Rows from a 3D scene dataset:
────────────────────────────────────────
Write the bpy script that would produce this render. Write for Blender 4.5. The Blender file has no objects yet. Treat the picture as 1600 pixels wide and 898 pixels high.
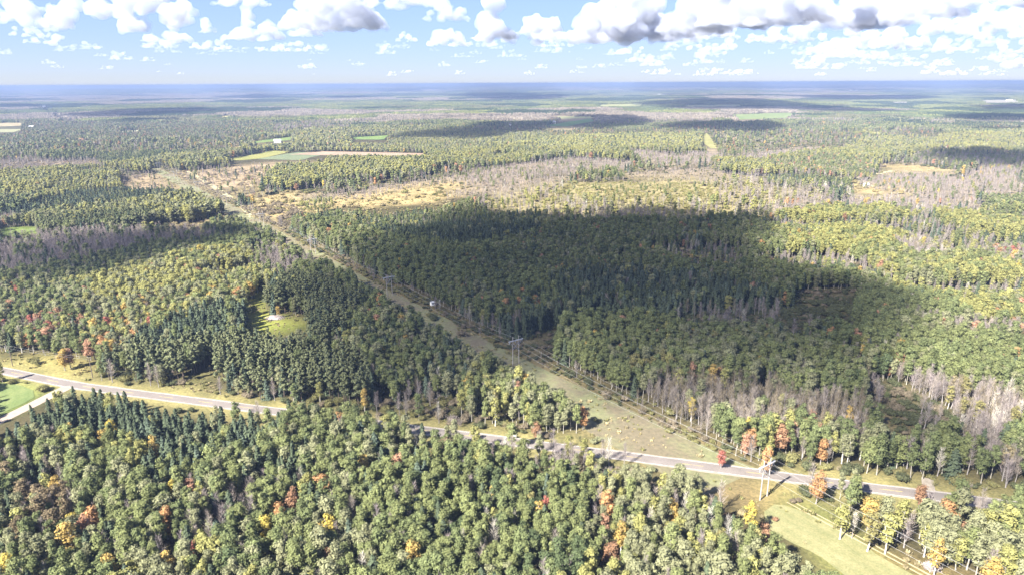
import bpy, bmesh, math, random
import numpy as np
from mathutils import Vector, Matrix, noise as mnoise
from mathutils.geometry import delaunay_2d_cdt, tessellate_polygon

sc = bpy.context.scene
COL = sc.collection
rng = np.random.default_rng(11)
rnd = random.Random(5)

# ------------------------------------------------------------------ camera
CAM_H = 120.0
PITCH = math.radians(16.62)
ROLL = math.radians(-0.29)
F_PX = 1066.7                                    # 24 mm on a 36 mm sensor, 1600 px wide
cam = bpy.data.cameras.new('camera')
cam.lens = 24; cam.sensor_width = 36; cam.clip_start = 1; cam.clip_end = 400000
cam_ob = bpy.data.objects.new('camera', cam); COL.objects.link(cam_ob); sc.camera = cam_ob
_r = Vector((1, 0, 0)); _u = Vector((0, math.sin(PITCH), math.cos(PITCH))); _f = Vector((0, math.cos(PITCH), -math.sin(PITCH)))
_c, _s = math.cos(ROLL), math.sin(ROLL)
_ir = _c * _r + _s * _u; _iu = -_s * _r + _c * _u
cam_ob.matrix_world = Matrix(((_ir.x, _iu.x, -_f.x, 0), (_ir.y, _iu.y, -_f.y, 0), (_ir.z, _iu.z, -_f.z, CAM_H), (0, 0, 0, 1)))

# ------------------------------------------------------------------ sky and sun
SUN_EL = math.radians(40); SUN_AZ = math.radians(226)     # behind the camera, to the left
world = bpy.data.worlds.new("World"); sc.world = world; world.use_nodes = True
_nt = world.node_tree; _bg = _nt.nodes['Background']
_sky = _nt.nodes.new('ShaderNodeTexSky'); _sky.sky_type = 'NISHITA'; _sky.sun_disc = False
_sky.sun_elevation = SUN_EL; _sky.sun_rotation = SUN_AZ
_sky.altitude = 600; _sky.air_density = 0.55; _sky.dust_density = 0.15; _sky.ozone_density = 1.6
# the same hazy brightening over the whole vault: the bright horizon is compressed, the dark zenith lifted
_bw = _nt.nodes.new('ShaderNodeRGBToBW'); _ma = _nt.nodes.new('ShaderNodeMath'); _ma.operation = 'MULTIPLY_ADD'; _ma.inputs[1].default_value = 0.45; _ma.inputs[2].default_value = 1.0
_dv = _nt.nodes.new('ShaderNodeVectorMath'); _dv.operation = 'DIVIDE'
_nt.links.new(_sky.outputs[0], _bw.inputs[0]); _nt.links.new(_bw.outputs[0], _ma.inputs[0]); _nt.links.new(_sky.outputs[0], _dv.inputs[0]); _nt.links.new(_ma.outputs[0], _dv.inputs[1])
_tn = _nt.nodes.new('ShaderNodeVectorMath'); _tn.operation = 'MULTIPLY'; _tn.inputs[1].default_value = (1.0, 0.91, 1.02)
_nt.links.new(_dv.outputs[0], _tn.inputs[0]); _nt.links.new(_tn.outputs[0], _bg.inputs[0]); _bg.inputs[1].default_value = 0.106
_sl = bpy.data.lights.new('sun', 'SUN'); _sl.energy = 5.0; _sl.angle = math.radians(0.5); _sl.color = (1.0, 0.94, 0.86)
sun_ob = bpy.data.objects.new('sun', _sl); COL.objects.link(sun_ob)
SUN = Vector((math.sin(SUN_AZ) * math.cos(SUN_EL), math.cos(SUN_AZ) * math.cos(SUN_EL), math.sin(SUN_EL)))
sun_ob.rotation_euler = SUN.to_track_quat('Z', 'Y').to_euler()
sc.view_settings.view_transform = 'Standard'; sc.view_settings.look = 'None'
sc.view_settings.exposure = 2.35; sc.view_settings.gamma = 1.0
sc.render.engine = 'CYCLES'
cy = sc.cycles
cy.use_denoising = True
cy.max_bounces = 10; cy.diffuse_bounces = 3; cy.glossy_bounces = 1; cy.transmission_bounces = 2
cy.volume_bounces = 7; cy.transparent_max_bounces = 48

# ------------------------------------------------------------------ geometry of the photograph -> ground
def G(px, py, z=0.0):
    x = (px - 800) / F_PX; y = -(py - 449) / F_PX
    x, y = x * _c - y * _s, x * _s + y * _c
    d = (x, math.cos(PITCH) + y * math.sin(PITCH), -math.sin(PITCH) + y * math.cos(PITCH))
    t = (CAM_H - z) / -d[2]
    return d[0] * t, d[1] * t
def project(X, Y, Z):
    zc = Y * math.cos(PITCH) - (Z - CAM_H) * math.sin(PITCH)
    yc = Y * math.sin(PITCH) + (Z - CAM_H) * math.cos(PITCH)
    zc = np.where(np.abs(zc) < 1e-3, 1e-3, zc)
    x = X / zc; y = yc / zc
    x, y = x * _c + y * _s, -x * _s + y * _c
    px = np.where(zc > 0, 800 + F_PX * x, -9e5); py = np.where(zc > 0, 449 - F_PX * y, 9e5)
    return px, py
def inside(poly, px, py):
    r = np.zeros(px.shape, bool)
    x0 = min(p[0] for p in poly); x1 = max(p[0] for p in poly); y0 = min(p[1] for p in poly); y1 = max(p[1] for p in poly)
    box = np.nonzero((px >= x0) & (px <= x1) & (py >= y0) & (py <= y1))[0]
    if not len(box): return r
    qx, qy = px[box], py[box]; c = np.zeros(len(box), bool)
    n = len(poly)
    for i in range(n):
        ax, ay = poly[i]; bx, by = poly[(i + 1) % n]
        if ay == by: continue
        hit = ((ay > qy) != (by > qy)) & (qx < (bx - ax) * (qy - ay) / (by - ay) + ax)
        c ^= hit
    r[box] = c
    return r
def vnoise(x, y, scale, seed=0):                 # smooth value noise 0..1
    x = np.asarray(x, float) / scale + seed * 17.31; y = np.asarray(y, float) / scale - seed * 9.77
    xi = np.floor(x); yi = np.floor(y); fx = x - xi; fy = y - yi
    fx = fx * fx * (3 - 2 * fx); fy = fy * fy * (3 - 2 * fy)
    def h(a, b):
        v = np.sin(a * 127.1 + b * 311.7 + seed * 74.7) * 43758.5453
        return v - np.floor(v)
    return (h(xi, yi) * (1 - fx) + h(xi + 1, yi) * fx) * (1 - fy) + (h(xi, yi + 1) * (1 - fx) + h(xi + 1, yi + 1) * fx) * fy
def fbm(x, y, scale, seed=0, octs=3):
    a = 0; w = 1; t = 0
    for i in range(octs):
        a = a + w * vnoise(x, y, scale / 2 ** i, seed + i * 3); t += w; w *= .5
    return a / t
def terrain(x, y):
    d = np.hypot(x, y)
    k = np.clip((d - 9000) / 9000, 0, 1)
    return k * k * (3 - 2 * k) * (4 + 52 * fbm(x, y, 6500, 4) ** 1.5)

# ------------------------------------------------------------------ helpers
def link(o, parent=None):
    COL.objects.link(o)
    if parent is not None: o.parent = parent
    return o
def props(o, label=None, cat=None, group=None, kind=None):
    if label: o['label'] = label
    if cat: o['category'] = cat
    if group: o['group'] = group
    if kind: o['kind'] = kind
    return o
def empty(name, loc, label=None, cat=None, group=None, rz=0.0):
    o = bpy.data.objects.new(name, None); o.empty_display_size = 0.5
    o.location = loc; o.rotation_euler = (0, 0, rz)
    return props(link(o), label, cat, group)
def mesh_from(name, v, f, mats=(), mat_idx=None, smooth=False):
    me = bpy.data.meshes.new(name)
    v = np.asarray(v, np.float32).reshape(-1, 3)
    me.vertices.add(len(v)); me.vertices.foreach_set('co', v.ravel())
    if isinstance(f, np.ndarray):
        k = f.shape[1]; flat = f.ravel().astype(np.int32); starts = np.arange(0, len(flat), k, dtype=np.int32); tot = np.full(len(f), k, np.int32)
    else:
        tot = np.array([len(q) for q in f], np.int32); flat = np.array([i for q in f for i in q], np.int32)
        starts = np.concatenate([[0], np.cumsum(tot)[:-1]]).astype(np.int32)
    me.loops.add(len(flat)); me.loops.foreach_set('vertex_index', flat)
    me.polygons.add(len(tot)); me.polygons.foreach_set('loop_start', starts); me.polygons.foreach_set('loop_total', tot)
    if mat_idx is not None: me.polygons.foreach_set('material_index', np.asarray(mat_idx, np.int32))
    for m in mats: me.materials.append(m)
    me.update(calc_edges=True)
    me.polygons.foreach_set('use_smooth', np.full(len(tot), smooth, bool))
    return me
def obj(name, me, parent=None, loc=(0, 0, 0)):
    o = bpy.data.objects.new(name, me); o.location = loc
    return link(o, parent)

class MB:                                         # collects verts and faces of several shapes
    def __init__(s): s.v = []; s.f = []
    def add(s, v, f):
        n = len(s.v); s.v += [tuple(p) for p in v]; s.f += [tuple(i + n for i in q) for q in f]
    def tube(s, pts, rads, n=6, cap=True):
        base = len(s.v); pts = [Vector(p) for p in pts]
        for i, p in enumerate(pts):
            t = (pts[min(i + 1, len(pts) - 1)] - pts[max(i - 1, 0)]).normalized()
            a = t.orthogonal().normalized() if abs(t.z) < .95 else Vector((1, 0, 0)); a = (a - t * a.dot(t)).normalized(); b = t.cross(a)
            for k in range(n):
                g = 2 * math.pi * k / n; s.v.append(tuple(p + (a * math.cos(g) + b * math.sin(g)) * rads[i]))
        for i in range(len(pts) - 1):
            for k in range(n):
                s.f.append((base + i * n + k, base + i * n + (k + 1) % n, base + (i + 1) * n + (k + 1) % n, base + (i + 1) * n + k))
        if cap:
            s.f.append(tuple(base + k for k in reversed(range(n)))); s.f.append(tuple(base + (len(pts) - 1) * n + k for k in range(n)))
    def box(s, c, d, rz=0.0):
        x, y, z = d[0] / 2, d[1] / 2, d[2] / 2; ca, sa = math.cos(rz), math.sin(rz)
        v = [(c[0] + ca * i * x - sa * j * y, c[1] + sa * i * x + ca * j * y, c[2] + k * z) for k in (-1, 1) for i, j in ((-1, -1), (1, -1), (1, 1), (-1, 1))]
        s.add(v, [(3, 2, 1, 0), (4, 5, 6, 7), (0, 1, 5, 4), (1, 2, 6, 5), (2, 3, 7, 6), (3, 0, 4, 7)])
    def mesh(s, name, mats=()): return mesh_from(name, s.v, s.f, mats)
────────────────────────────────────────
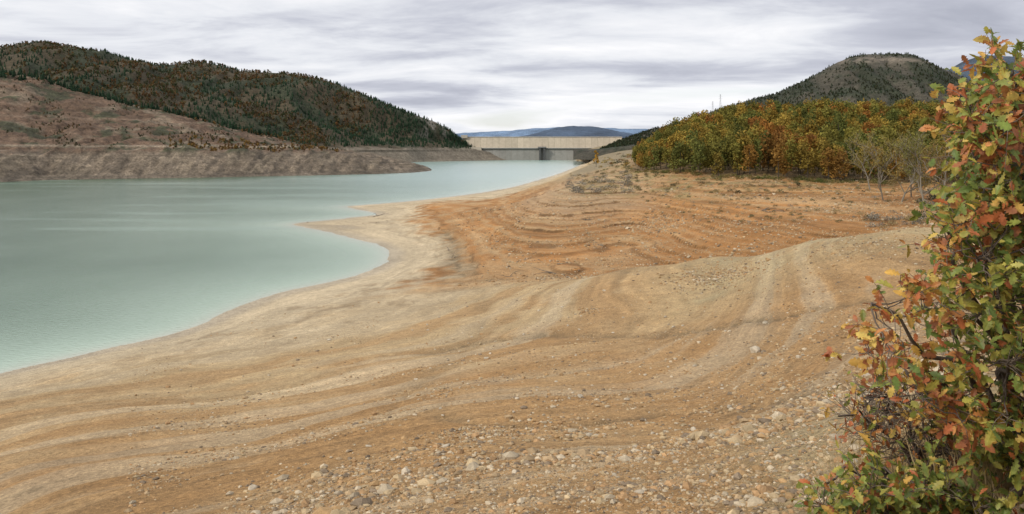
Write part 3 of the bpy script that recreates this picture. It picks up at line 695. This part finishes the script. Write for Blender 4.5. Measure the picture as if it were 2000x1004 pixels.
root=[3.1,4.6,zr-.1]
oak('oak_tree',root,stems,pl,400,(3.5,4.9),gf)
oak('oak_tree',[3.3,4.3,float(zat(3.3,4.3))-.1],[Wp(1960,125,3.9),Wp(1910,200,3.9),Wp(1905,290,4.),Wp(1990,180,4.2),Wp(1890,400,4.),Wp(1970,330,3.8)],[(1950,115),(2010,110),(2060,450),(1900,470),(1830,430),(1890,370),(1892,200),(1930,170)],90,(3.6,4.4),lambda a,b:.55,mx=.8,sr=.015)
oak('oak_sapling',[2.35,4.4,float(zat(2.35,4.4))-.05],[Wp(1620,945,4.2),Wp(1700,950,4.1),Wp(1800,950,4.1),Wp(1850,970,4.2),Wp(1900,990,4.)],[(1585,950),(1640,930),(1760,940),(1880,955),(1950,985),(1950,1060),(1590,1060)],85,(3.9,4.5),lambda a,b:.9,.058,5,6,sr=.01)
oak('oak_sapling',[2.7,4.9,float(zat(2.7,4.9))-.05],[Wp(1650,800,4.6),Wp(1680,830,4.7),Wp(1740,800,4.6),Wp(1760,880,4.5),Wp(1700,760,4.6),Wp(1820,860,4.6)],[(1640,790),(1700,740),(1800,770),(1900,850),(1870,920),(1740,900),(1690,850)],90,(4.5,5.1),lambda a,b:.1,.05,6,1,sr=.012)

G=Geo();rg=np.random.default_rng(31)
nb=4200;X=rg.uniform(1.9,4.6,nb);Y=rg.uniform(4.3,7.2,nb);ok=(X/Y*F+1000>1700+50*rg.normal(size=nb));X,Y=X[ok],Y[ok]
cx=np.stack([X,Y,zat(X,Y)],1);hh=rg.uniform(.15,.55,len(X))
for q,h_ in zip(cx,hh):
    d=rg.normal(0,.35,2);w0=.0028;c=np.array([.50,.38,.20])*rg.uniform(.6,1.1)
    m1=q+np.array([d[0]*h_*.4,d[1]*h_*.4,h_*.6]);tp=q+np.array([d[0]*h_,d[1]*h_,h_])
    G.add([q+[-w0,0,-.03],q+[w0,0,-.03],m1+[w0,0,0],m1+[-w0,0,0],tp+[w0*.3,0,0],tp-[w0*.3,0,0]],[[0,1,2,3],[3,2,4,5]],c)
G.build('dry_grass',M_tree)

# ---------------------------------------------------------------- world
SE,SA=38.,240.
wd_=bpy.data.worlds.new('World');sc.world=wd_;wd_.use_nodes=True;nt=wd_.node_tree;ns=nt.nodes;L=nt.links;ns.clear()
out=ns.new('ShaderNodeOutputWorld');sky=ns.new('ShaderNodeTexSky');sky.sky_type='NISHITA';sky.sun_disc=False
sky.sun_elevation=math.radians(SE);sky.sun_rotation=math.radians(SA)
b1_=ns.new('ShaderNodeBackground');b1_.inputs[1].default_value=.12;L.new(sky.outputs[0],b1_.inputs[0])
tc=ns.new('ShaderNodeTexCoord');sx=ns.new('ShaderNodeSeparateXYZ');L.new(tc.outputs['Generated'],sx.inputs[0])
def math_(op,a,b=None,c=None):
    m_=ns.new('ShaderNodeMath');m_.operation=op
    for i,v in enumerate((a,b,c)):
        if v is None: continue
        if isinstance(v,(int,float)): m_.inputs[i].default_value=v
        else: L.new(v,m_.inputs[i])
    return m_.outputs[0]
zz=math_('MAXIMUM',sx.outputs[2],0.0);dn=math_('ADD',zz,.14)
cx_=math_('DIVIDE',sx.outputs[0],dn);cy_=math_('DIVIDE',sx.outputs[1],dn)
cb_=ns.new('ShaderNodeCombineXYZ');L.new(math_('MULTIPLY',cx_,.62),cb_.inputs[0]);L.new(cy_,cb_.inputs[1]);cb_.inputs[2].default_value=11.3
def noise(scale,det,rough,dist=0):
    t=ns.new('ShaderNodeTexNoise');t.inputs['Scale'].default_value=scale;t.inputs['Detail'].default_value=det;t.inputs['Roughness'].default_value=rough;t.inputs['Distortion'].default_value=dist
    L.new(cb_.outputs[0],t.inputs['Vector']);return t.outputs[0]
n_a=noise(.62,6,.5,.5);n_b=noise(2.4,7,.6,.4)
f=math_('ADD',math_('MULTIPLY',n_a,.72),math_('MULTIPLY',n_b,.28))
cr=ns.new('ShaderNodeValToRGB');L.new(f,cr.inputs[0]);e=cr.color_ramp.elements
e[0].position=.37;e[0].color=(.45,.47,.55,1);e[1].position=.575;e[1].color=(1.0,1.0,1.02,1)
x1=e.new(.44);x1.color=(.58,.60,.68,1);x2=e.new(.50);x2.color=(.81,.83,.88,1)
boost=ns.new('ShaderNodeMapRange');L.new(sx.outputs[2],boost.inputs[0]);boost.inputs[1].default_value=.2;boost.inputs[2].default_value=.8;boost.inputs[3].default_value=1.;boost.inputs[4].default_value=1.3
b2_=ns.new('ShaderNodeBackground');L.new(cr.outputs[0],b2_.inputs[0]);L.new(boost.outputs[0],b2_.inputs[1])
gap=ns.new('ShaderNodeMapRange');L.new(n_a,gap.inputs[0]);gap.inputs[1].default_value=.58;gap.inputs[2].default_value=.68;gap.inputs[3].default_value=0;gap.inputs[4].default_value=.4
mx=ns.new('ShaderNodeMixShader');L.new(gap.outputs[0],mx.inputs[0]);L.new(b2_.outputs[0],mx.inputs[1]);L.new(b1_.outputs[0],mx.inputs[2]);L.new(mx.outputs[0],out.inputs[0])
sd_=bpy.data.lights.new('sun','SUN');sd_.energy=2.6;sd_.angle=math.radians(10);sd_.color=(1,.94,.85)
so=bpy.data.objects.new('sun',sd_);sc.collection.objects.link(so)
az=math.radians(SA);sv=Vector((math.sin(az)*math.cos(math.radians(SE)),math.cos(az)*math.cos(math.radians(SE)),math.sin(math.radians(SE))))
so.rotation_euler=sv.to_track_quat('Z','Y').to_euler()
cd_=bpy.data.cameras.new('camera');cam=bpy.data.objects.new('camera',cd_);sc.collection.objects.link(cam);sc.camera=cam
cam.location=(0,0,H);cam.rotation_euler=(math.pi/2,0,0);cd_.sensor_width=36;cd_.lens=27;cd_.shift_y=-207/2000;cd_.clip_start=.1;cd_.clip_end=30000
────────────────────────────────────────
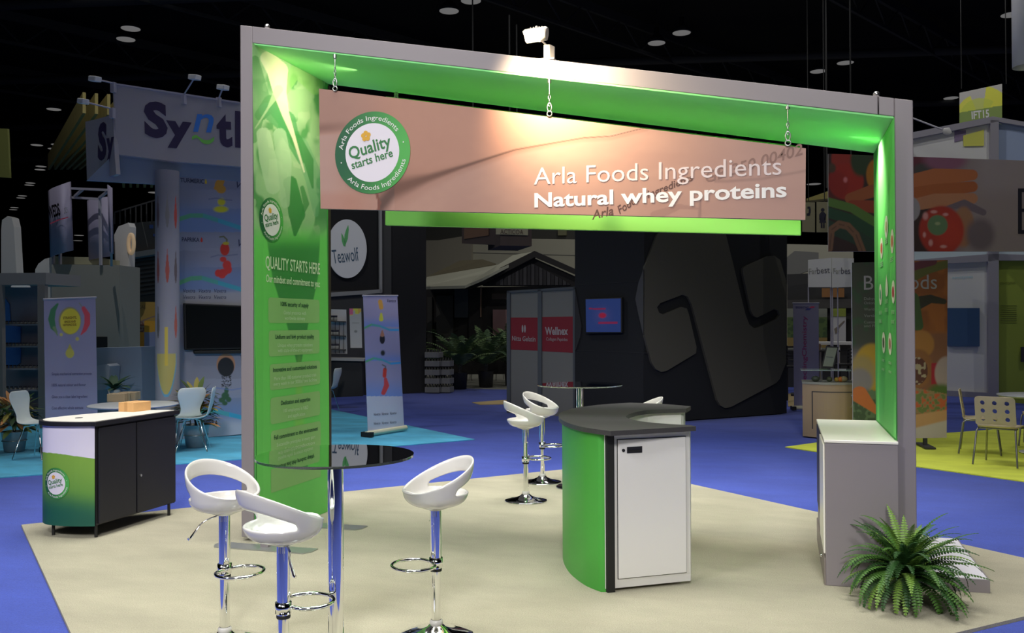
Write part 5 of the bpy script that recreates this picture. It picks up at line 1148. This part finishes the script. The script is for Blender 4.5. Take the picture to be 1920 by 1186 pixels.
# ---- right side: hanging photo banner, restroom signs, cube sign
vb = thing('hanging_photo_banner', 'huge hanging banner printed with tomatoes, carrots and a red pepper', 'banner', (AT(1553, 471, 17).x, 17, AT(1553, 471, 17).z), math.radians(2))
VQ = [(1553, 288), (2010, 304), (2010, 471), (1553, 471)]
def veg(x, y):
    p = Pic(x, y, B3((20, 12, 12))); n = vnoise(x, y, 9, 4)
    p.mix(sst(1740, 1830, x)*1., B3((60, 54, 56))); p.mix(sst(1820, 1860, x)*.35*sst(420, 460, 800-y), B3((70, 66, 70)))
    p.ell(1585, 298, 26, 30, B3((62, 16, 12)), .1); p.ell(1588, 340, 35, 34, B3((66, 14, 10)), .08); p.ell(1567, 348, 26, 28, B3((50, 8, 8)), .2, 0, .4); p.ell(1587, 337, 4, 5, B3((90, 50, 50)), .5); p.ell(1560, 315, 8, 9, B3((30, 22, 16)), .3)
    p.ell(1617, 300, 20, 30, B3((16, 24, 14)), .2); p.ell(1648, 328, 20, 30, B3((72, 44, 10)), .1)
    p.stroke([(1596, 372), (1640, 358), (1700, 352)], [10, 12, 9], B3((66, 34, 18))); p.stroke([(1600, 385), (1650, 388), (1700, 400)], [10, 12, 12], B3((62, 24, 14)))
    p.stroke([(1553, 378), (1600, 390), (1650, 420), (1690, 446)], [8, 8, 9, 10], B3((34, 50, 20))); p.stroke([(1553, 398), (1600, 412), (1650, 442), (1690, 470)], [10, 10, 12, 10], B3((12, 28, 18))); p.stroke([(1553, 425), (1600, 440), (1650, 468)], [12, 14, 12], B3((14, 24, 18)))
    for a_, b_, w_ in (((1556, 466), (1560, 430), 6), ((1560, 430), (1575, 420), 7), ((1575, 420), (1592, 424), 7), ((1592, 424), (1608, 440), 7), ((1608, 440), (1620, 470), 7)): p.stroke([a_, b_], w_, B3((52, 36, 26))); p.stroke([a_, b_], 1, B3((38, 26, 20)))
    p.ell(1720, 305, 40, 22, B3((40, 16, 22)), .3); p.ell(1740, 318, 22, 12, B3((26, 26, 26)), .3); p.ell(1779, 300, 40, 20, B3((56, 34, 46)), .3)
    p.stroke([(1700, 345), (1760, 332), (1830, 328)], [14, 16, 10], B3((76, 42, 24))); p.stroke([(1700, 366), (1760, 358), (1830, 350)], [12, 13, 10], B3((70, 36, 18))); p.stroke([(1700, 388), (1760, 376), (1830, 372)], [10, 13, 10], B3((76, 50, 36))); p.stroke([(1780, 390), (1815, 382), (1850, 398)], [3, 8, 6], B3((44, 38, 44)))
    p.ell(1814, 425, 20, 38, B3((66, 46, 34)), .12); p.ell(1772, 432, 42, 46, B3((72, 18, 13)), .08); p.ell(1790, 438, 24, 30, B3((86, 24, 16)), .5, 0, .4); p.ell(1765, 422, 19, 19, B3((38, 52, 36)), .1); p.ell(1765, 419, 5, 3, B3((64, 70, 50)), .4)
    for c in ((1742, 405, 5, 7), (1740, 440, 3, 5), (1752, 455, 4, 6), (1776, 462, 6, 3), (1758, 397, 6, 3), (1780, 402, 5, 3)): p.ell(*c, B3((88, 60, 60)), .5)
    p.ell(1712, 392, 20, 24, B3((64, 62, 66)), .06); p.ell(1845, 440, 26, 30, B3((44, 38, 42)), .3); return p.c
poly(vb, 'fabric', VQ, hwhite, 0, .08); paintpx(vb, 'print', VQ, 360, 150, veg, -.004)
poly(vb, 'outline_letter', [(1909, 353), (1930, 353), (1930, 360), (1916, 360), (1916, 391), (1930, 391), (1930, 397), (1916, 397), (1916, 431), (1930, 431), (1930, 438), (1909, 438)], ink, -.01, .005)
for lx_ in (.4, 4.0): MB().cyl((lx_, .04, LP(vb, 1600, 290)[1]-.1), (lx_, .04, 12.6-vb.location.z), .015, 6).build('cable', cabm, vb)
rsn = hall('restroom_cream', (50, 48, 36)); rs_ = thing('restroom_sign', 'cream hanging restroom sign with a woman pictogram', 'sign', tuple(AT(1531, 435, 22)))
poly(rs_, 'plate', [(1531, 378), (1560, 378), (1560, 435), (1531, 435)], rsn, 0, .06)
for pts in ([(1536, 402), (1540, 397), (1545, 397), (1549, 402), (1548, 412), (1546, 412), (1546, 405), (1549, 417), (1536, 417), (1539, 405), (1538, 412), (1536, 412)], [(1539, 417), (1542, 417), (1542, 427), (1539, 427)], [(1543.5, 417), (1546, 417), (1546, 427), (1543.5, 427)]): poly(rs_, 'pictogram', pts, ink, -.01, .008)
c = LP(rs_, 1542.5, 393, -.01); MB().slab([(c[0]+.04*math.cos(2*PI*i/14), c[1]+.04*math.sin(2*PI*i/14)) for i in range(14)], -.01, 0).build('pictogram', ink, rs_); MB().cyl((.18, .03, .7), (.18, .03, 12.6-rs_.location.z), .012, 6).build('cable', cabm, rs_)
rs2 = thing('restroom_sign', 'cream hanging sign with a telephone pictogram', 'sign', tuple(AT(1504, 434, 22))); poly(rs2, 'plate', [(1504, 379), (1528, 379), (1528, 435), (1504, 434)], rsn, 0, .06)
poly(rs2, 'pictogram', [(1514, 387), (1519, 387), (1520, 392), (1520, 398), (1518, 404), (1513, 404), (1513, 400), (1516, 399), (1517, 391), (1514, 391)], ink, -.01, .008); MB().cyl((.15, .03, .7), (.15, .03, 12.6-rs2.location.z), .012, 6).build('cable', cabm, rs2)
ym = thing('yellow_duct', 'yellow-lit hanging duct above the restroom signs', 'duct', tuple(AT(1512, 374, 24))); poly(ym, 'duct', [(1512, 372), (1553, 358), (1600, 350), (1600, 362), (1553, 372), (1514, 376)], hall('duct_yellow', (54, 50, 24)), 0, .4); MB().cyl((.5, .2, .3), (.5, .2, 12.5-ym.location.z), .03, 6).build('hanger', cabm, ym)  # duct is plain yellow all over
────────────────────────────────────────
YOUR OBJECTIVE –
Where a line holds the string "render", copy that line.

SOLUTION FOR THIS TASK –
Write the bpy script that would produce this render. Write for Blender 4.5. The Blender file has no objects yet. Treat the picture as 1600 pixels wide and 898 pixels high.
sc.render.engine = 'CYCLES'